Editor faces detention after disappearance
Shafiqul Islam Kajol, 50, a Bangladeshi photographer and editor of a daily Dainik Pokkhokal, faces risk of an indefinite pre-trial detention, after possibly being a victim of enforced disappearance since 10 March 2020.
53 days after his disappearance, on 3 May 2020, the Bangladesh police said he was found near the border 100 yards inside Bangladesh. They filed a case against him under the Bangladesh Passport Order, 1973 for “trespassing” into his own country from neighbouring India without passport.
A magistrate court in Jashore granted him bail after he refused to plead guilty in the case, but soon after the police filed another case under section 54 of the Bangladesh Code of Criminal Procedure, 1898, which empowers the police to detain a person without an arrest warrant, if the person is accused in a cognizable offence under the law of the land.
A day prior to his disappearance, a lawmaker from Bangladesh’s ruling Awami League party filed a case against him and 31 others under the draconian Digital Security Act (DSA) under sections 25, 26, 29 and 31 for publishing “false, offensive, illegally obtained and defamatory” content on Facebook that “could deteriorate law and order”. Another member of the ruling party filed a second case against him under sections 25, 26 and 29 of the Act, three hours after he was last seen leaving his office at 6:51PM on 10 March 2020. It now appears that a third case under the Act was filed against him the next day. If convicted in the charges he is accused of, he could face up to 7 years in prison.

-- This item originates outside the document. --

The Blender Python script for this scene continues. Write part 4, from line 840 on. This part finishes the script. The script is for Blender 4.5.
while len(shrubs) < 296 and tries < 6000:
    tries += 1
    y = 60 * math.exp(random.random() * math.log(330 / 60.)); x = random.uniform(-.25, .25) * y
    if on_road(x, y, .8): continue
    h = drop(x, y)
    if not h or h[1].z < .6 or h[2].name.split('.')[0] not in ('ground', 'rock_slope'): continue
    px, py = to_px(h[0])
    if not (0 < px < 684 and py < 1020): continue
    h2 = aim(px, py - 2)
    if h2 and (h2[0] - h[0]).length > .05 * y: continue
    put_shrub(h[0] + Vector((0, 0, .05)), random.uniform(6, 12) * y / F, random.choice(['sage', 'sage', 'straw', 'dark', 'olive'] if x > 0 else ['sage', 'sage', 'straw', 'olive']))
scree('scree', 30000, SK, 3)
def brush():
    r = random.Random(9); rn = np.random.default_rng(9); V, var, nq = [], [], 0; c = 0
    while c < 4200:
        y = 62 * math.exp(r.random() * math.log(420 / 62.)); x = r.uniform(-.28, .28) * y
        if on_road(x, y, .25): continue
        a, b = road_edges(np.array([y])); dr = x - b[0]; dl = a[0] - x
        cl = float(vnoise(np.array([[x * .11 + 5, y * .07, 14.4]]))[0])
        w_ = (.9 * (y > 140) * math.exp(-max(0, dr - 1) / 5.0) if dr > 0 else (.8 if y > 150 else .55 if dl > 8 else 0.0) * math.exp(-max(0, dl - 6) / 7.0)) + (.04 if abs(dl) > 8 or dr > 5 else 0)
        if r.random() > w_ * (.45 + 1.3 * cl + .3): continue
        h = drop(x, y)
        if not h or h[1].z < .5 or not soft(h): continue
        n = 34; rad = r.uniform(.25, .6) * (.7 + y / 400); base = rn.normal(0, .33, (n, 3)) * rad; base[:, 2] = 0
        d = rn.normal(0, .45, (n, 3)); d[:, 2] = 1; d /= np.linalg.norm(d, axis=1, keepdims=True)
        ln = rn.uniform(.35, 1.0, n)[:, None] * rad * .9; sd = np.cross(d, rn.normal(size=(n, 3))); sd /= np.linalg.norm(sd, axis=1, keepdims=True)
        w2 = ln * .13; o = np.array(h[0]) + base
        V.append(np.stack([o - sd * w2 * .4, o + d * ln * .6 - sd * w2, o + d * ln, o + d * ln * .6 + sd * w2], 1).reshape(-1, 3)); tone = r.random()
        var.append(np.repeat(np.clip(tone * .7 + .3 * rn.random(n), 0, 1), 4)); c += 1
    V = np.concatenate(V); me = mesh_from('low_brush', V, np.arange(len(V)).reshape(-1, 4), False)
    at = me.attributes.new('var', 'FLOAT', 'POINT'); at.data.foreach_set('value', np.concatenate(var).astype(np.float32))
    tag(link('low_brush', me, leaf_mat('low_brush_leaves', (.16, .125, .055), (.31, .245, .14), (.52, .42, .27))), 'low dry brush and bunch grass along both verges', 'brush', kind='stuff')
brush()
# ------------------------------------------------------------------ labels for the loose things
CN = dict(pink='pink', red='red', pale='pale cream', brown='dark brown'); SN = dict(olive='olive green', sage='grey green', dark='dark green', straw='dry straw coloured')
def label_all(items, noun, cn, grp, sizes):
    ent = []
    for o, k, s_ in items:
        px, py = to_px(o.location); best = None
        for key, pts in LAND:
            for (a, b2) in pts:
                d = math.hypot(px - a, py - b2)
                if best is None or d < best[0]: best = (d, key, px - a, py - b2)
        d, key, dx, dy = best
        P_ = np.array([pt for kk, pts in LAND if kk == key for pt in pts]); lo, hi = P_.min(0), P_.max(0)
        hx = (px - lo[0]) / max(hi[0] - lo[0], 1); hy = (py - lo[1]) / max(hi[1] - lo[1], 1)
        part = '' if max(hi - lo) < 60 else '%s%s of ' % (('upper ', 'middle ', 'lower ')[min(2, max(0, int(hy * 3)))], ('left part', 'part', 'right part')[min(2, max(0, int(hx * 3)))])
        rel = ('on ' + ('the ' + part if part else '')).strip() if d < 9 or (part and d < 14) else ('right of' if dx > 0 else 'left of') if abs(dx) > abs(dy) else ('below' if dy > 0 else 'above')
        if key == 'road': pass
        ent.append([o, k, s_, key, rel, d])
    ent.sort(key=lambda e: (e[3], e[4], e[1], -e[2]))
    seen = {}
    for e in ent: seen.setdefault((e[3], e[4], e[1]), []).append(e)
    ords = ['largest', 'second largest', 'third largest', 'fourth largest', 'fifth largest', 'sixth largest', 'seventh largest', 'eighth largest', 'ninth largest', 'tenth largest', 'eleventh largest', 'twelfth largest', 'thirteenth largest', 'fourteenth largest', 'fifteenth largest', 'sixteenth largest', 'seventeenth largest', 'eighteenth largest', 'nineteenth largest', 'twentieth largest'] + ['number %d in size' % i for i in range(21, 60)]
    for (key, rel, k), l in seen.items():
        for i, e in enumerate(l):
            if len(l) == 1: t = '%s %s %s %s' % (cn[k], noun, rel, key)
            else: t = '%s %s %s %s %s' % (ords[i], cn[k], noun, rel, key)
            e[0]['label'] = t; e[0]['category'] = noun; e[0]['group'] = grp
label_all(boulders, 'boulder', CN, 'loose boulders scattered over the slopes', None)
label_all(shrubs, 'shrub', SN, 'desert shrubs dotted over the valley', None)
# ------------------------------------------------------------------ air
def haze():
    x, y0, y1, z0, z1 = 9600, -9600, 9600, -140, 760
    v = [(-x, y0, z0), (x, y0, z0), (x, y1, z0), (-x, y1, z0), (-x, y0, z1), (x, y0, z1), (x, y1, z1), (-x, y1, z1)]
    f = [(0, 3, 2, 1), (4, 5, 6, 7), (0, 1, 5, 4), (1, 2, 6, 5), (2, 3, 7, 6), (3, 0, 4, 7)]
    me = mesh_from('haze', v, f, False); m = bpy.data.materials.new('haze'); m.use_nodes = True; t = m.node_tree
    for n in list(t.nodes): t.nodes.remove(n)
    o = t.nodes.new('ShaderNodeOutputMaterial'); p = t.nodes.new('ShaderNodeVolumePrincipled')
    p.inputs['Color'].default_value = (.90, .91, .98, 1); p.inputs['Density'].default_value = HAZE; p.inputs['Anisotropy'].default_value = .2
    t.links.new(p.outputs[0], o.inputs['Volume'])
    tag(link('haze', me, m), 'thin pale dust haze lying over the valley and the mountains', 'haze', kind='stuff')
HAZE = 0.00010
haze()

In a video released by Amnesty International on 21 March 2020, CCTV footage shows at least three unidentified men approaching the journalist’s motorbike parked outside his office and appearing to tamper with it, moments before he is seen driving away with it.
His disappearance and the multiple cases filed against him follows a flurry of critical posts he made on Facebook about involvement of members of the ruling Awami League party in a sex trafficking ring being operated out of a five-star hotel in Dhaka.
In November 2018, Amnesty International released a report titled “Muzzling Dissent Online”, which outlined sections within the DSA which are inconsistent with international human rights law and standards, including the International Covenant on Civil and Political Rights, to which Bangladesh is a state party and called on the Bangladesh government to promptly amend the law.
Under international human rights law, the mere fact that forms of expression are considered to be insulting to a public figure is not sufficient to justify the imposition of penalties. In particular, the UN Human Rights Committee has called on states to consider the decriminalization of defamation, and instead treat it as a matter of civil litigation.
At least 14 offences under the DSA, including sections 26 and 31 that have been used against Shafiqul Islam Kajol, are non-bailable. The UN Human Rights Committee observed that harassment including arrest, trial, detention and imprisonment for reasons of an opinion a person may hold, constitutes a violation of article 19 of ICCPR.
The UN High Commissioner for Human Rights has called on Bangladesh to “urgently revise the Digital Security Act, to ensure that it is in line with international human rights law and that it provides for checks and balances against arbitrary arrest, detention, and other undue restrictions of the rights of individuals to the legitimate exercise of their freedom of expression and opinion”.
More than 1,000 cases have been filed under the DSA in Bangladesh since it was put into implementation in October 2018.